▸ Supplied records:
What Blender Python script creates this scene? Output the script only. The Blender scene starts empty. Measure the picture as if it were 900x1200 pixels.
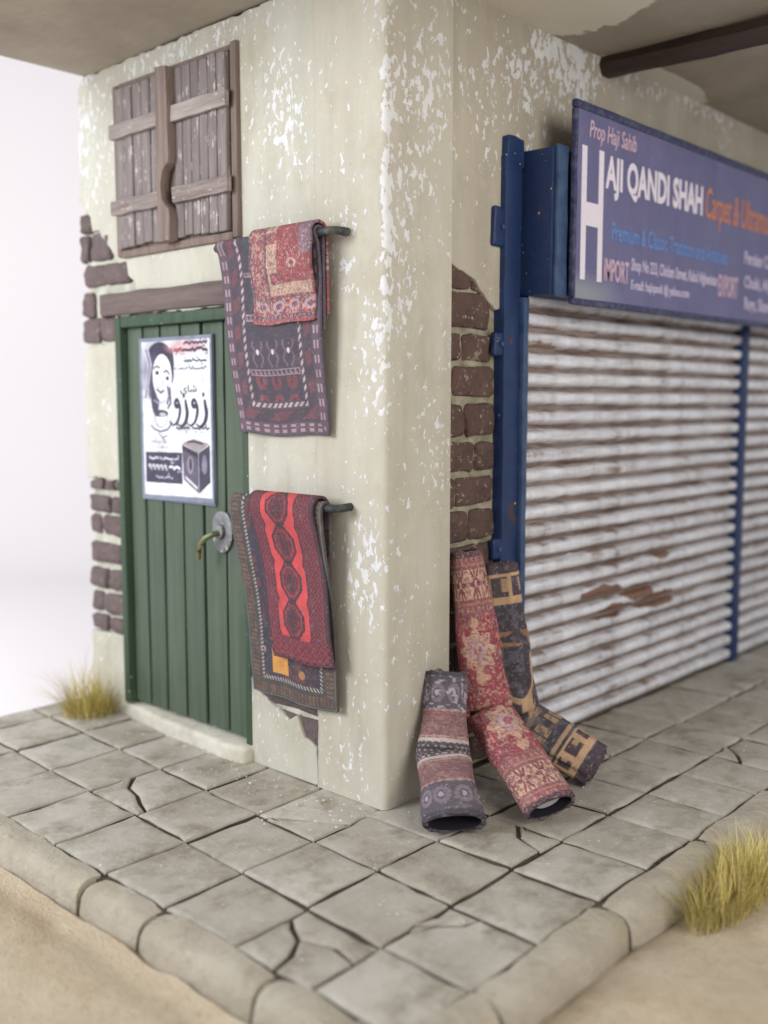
import bpy, bmesh, math, random
import numpy as np
from mathutils import Vector, Matrix, noise as mn
random.seed(7); rng = np.random.default_rng(7)
SC = bpy.context.scene; COL = SC.collection
R_ = math.radians
def S(r, g, b):
    f = lambda c: c/12.92 if c <= .04045 else ((c+.055)/1.055)**2.4
    return (f(r/255.), f(g/255.), f(b/255.))

# ------------------------------------------------------------------ camera, world, lamps, exposure
cd = bpy.data.cameras.new('camera'); cam = bpy.data.objects.new('camera', cd); COL.objects.link(cam)
cr, cu, cf = Vector((.679678, -.733510, 0)), Vector((.0800705, .0741942, .9940241)), Vector((.7291271, .6756165, -.1091607))
cam.matrix_world = Matrix(((cr.x, cu.x, -cf.x, -2.83155), (cr.y, cu.y, -cf.y, -2.61465), (cr.z, cu.z, -cf.z, 1.6), (0, 0, 0, 1)))
cd.sensor_fit = 'VERTICAL'; cd.sensor_height = 36; cd.lens = 36.06
cd.clip_start = .05; cd.clip_end = 100
cd.dof.use_dof = True; cd.dof.focus_distance = 3.98; cd.dof.aperture_fstop = .64
SC.camera = cam
W = bpy.data.worlds.new('World'); SC.world = W; W.use_nodes = True
bg = W.node_tree.nodes['Background']; bg.inputs[0].default_value = (.93, .96, 1.0, 1); bg.inputs[1].default_value = .52
def area(name, loc, target, size, energy, color):
    l = bpy.data.lights.new(name, 'AREA'); l.energy = energy; l.size = size; l.color = color
    o = bpy.data.objects.new(name, l); COL.objects.link(o); o.location = loc
    o.rotation_euler = (Vector(target)-Vector(loc)).to_track_quat('-Z', 'Y').to_euler()
    return o
area('key_softbox', (-5.6, 2.5, 3.3), (0, .6, 1.1), 2.8, 375, (.96, .98, 1.0))
area('warm_fill', (-1.3, -6.2, 3.4), (1.0, 0, 1.3), 3.4, 255, (1.0, .93, .84))
area('backdrop_lamp', (-3.2, 5.2, 4.6), (-1.0, 8.5, 1.5), 2.0, 270, (1.0, .95, .96))
vs = SC.view_settings; vs.view_transform = 'Standard'; vs.look = 'None'; vs.exposure = 0; vs.gamma = 1; vs.use_curve_mapping = False
SC.cycles.use_denoising = True

# ------------------------------------------------------------------ node helper
class N:
    def __init__(s, name):
        s.m = bpy.data.materials.new(name); s.m.use_nodes = True; s.t = s.m.node_tree; s.t.nodes.clear()
        s.o = s.n('ShaderNodeOutputMaterial'); s.p = s.n('ShaderNodeBsdfPrincipled'); s.l(s.p.outputs[0], s.o.inputs[0])
        s.tc = s.n('ShaderNodeTexCoord').outputs['Object']
    def n(s, ty): return s.t.nodes.new(ty)
    def l(s, a, b): s.t.links.new(a, b)
    def put(s, sock, v):
        if hasattr(v, 'is_output'): s.l(v, sock)
        elif isinstance(v, (tuple, list)) and len(v) == 3 and sock.type == 'RGBA': sock.default_value = (*v, 1)
        else: sock.default_value = v
    def mapv(s, scale=(1, 1, 1), loc=(0, 0, 0), v=None):
        m = s.n('ShaderNodeMapping'); s.l(v or s.tc, m.inputs[0]); m.inputs['Scale'].default_value = scale; m.inputs['Location'].default_value = loc
        return m.outputs[0]
    def shift(s):          # decorrelate copies that share a mesh
        oi = s.n('ShaderNodeObjectInfo'); a = s.n('ShaderNodeVectorMath'); a.operation = 'ADD'
        sc = s.math('MULTIPLY', oi.outputs['Random'], 37.0); s.l(s.tc, a.inputs[0]); s.l(sc, a.inputs[1]); s.tc = a.outputs[0]
        s.rand = oi.outputs['Random']; return s
    def noise(s, scale, detail=4, rough=.55, v=None, dist=0):
        n = s.n('ShaderNodeTexNoise'); s.l(v or s.tc, n.inputs['Vector']); n.inputs['Scale'].default_value = scale
        n.inputs['Detail'].default_value = detail; n.inputs['Roughness'].default_value = rough; n.inputs['Distortion'].default_value = dist
        return n.outputs[0]
    def vor(s, scale, v=None, feature='F1'):
        n = s.n('ShaderNodeTexVoronoi'); s.l(v or s.tc, n.inputs['Vector']); n.inputs['Scale'].default_value = scale; n.feature = feature
        return n.outputs[0]
    def math(s, op, a, b=0., clamp=False):
        n = s.n('ShaderNodeMath'); n.operation = op; n.use_clamp = clamp; s.put(n.inputs[0], a); s.put(n.inputs[1], b); return n.outputs[0]
    def add(s, *a):
        r = a[0]
        for x in a[1:]: r = s.math('ADD', r, x)
        return r
    def rmp(s, x, a, b, c=0., d=1.):
        n = s.n('ShaderNodeMapRange'); s.put(n.inputs[0], x); n.inputs[1].default_value = a; n.inputs[2].default_value = b
        n.inputs[3].default_value = c; n.inputs[4].default_value = d; return n.outputs[0]
    def mix(s, f, a, b, mode='MIX'):
        n = s.n('ShaderNodeMix'); n.data_type = 'RGBA'; n.blend_type = mode
        s.put(n.inputs[0], f); s.put(n.inputs[6], a); s.put(n.inputs[7], b); return n.outputs[2]
    def xyz(s, v=None):
        n = s.n('ShaderNodeSeparateXYZ'); s.l(v or s.tc, n.inputs[0]); return n.outputs
    def blob(s, c, r, k=1.):     # soft ellipsoid 1 at the centre, 0 at its rim
        m = s.n('ShaderNodeVectorMath'); m.operation = 'SUBTRACT'; s.l(s.tc, m.inputs[0]); m.inputs[1].default_value = c
        d = s.n('ShaderNodeVectorMath'); d.operation = 'DIVIDE'; s.l(m.outputs[0], d.inputs[0]); d.inputs[1].default_value = r
        l = s.n('ShaderNodeVectorMath'); l.operation = 'LENGTH'; s.l(d.outputs[0], l.inputs[0])
        return s.rmp(l.outputs['Value'], 1.15, .25, 0, k)
    def attr(s, name='col'):
        n = s.n('ShaderNodeAttribute'); n.attribute_name = name; return n.outputs['Color']
    def done(s, color, rough=.85, bump=None, strength=.4, dist=.01, metal=0., spec=.3):
        s.put(s.p.inputs['Base Color'], color); s.put(s.p.inputs['Roughness'], rough); s.put(s.p.inputs['Metallic'], metal)
        s.p.inputs['Specular IOR Level'].default_value = spec
        if bump is not None:
            b = s.n('ShaderNodeBump'); b.inputs['Strength'].default_value = strength; b.inputs['Distance'].default_value = dist
            s.l(bump, b.inputs['Height']); s.l(b.outputs[0], s.p.inputs['Normal'])
        return s.m

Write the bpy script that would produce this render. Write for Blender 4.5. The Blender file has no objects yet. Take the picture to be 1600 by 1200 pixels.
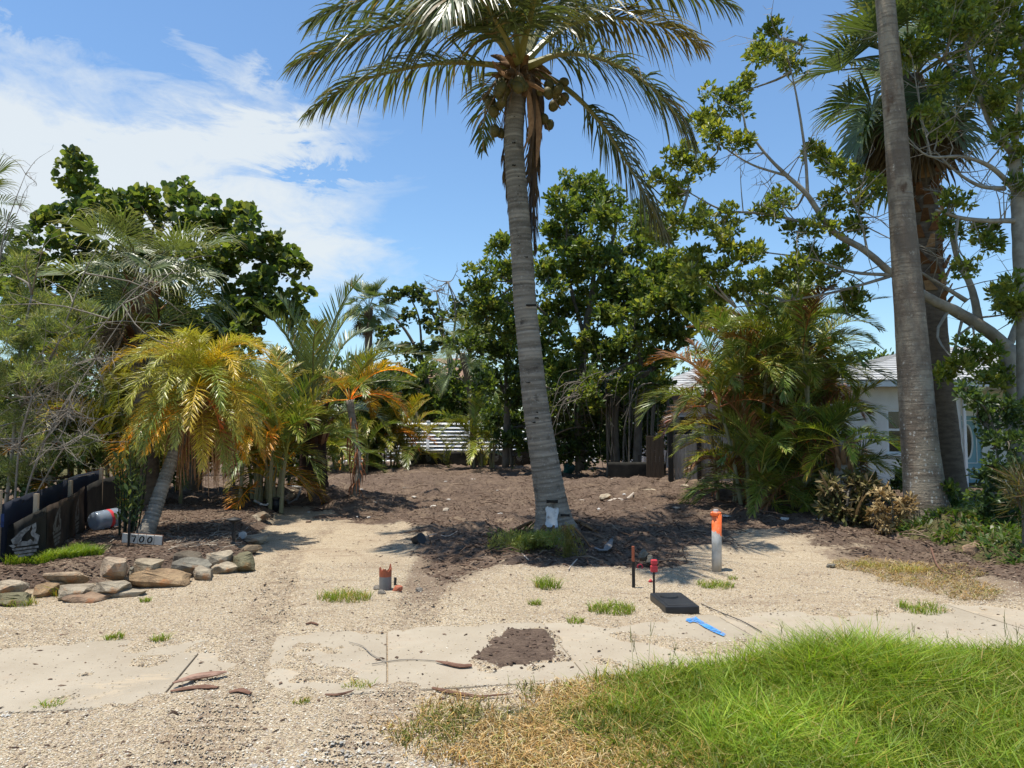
import bpy, bmesh, math, random
import numpy as np
from mathutils import Vector, Matrix
random.seed(7); RNG = np.random.default_rng(11)
C = bpy.context.scene.collection
scene = bpy.context.scene
# ------------------------------------------------------------------ camera, sky, sun, exposure
F = 1164.0; CAMH = 1.6; TH = math.atan(70 / F); cT, sT = math.cos(TH), math.sin(TH)
cam_d = bpy.data.cameras.new('camera'); cam = bpy.data.objects.new('camera', cam_d); C.objects.link(cam)
cam.location = (0, 0, CAMH); cam.rotation_euler = (math.radians(90) + TH, 0, 0)
cam_d.sensor_width = 36; cam_d.lens = 36 * F / 1600; cam_d.clip_start = 0.05; cam_d.clip_end = 4000
scene.camera = cam
SUN_EL, SUN_AZ = 79.0, -98.0      # azimuth measured from +Y towards +X
SUN_STR, SKY_STR, EXPOSURE = 4.2, 0.112, 0.64
sd = bpy.data.lights.new('sun', 'SUN'); sun = bpy.data.objects.new('sun', sd); C.objects.link(sun)
sd.energy = SUN_STR; sd.angle = math.radians(0.53); sd.color = (1.0, 0.95, 0.86)
_e, _a = math.radians(SUN_EL), math.radians(SUN_AZ)
sv = Vector((math.cos(_e) * math.sin(_a), math.cos(_e) * math.cos(_a), math.sin(_e)))
sun.rotation_euler = sv.to_track_quat('Z', 'Y').to_euler(); sun.location = (0, 0, 60)
scene.view_settings.view_transform = 'Standard'; scene.view_settings.look = 'None'
scene.view_settings.exposure = EXPOSURE; scene.view_settings.gamma = 1; scene.view_settings.use_curve_mapping = False
scene.cycles.max_bounces = 8; scene.cycles.diffuse_bounces = 4; scene.cycles.transmission_bounces = 6
scene.cycles.use_denoising = True
try: scene.cycles.denoiser = 'OPENIMAGEDENOISE'
except Exception: pass

def ray(px, py):
    x = (px - 800) / F; y = (600 - py) / F
    return np.array([x, cT - y * sT, sT + y * cT])
def at(px, py, Y):
    d = ray(px, py); return np.array([0, 0, CAMH]) + d * (Y / d[1])
def gp(px, py, z=0.0):
    d = ray(px, py); return np.array([0, 0, CAMH]) + d * ((z - CAMH) / d[2])
def azel(px, py):
    d = ray(px, py); d = d / np.linalg.norm(d); return math.atan2(d[0], d[1]), math.asin(d[2])

def world():
    w = bpy.data.worlds.new('World'); scene.world = w; w.use_nodes = True
    t = w.node_tree; t.nodes.clear(); L = t.links
    def n(k, **kw):
        x = t.nodes.new(k)
        for a, b in kw.items(): setattr(x, a, b)
        return x
    def m(op, a, b=None, c=None, clamp=False):
        x = n('ShaderNodeMath', operation=op); x.use_clamp = clamp
        for i, v in enumerate((a, b, c)):
            if v is None: continue
            if isinstance(v, (int, float)): x.inputs[i].default_value = v
            else: L.new(v, x.inputs[i])
        return x.outputs[0]
    out = n('ShaderNodeOutputWorld'); bg = n('ShaderNodeBackground'); bg.inputs[1].default_value = SKY_STR
    sky = n('ShaderNodeTexSky', sky_type='NISHITA'); sky.sun_disc = False
    sky.sun_elevation = _e; sky.sun_rotation = _a; sky.air_density = 1.15; sky.dust_density = 0.25; sky.ozone_density = 3.0
    tc = n('ShaderNodeTexCoord'); sp = n('ShaderNodeSeparateXYZ'); L.new(tc.outputs['Generated'], sp.inputs[0])
    X, Yy, Z = sp.outputs
    az = m('ARCTAN2', X, Yy); el = m('ARCSINE', Z)
    # cloud layer: wispy cirrus sheet
    cmb = n('ShaderNodeCombineXYZ'); L.new(az, cmb.inputs[0]); L.new(m('MULTIPLY', el, 2.6), cmb.inputs[1])
    def noise(scale, det, rough=0.6, dist=0.0):
        x = n('ShaderNodeTexNoise'); x.inputs['Scale'].default_value = scale; x.inputs['Detail'].default_value = det
        x.inputs['Roughness'].default_value = rough; x.inputs['Distortion'].default_value = dist
        L.new(cmb.outputs[0], x.inputs['Vector']); return x.outputs['Fac']
    w1 = m('SUBTRACT', noise(5.5, 8, .62, .4), 0.5); w2 = m('SUBTRACT', noise(9.0, 7, .65, .8), 0.5)
    azw = m('ADD', az, m('MULTIPLY', w1, 0.22)); elw = m('ADD', el, m('MULTIPLY', w2, 0.13))
    total = None
    for (px, py, sx, sy, rot, wt) in ((60, 245, 330, 52, 2, 1.3), (300, 228, 200, 27, 7, 0.95), (450, 205, 110, 20, 14, .7), (120, 340, 240, 70, -4, 1.05), (440, 270, 190, 15, 8, -.75), (150, 60, 260, 40, 0, -.15),
                                      (440, 345, 120, 46, -16, .85), (505, 385, 85, 22, -6, .55), (330, 92, 55, 14, -20, .5), (412, 125, 34, 20, -40, .48),
                                      (20, 60, 70, 26, -15, .4), (250, 150, 230, 40, 4, .3), (300, 420, 240, 40, 0, .5), (-450, 200, 300, 110, 3, 1.0), (680, 565, 110, 18, 0, .45)):
        a0, e0 = azel(px, py); ca, sa = math.cos(math.radians(rot)), math.sin(math.radians(rot))
        dx = m('SUBTRACT', azw, a0); dy = m('SUBTRACT', elw, e0)
        u = m('DIVIDE', m('ADD', m('MULTIPLY', dx, ca), m('MULTIPLY', dy, sa)), sx / F)
        v = m('DIVIDE', m('SUBTRACT', m('MULTIPLY', dy, ca), m('MULTIPLY', dx, sa)), sy / F)
        g = m('MULTIPLY', m('EXPONENT', m('MULTIPLY', m('ADD', m('MULTIPLY', u, u), m('MULTIPLY', v, v)), -1.0)), wt)
        total = g if total is None else m('ADD', total, g)
    streak = noise(7.0, 9, .66, 1.2)
    # the rest of the sky carries the same thin scattered cirrus
    wide = m('MULTIPLY', m('SUBTRACT', noise(2.1, 5, .55, .3), .60, clamp=True), m('SUBTRACT', 1.0, m('GREATER_THAN', m('ABSOLUTE', m('ADD', az, -0.25)), 3.3)))
    wide = m('MULTIPLY', wide, m('MULTIPLY', m('SUBTRACT', m('ABSOLUTE', az), .85, clamp=True), 3.0, clamp=True))
    dens = m('MULTIPLY', m('ADD', m('MULTIPLY', total, .86), m('MULTIPLY', wide, 2.0)), m('ADD', m('MULTIPLY', streak, 2.9), -.48))
    dens = m('SUBTRACT', dens, 0.10, clamp=True)
    dens = m('MULTIPLY', m('SUBTRACT', 1.0, m('EXPONENT', m('MULTIPLY', dens, -2.2))), 0.97)
    mix = n('ShaderNodeMix', data_type='RGBA'); L.new(dens, mix.inputs['Factor']); deep = n('ShaderNodeMix', data_type='RGBA', blend_type='MULTIPLY'); deep.inputs['Factor'].default_value = 1; L.new(sky.outputs[0], deep.inputs[6]); deep.inputs[7].default_value = (.79, .92, 1, 1); L.new(deep.outputs[2], mix.inputs[6])
    k = 0.58 / SKY_STR
    mix.inputs[7].default_value = (k * .93, k * .985, k * 1.0, 1)
    L.new(mix.outputs[2], bg.inputs[0]); L.new(bg.outputs[0], out.inputs[0])
world()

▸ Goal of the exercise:
Only lines with "scene" are wanted here; list each of them.

▸ Finished task:
What Blender Python script creates this scene? Output the script only. The Blender scene starts empty. Measure the picture as if it were 900x1200 pixels.
SC = bpy.context.scene; COL = SC.collection
C = bpy.context.scene.collection
scene = bpy.context.scene
scene.camera = cam
scene.view_settings.view_transform = 'Standard'; scene.view_settings.look = 'None'
scene.view_settings.exposure = EXPOSURE; scene.view_settings.gamma = 1; scene.view_settings.use_curve_mapping = False
scene.cycles.max_bounces = 8; scene.cycles.diffuse_bounces = 4; scene.cycles.transmission_bounces = 6
scene.cycles.use_denoising = True
try: scene.cycles.denoiser = 'OPENIMAGEDENOISE'
    w = bpy.data.worlds.new('World'); scene.world = w; w.use_nodes = True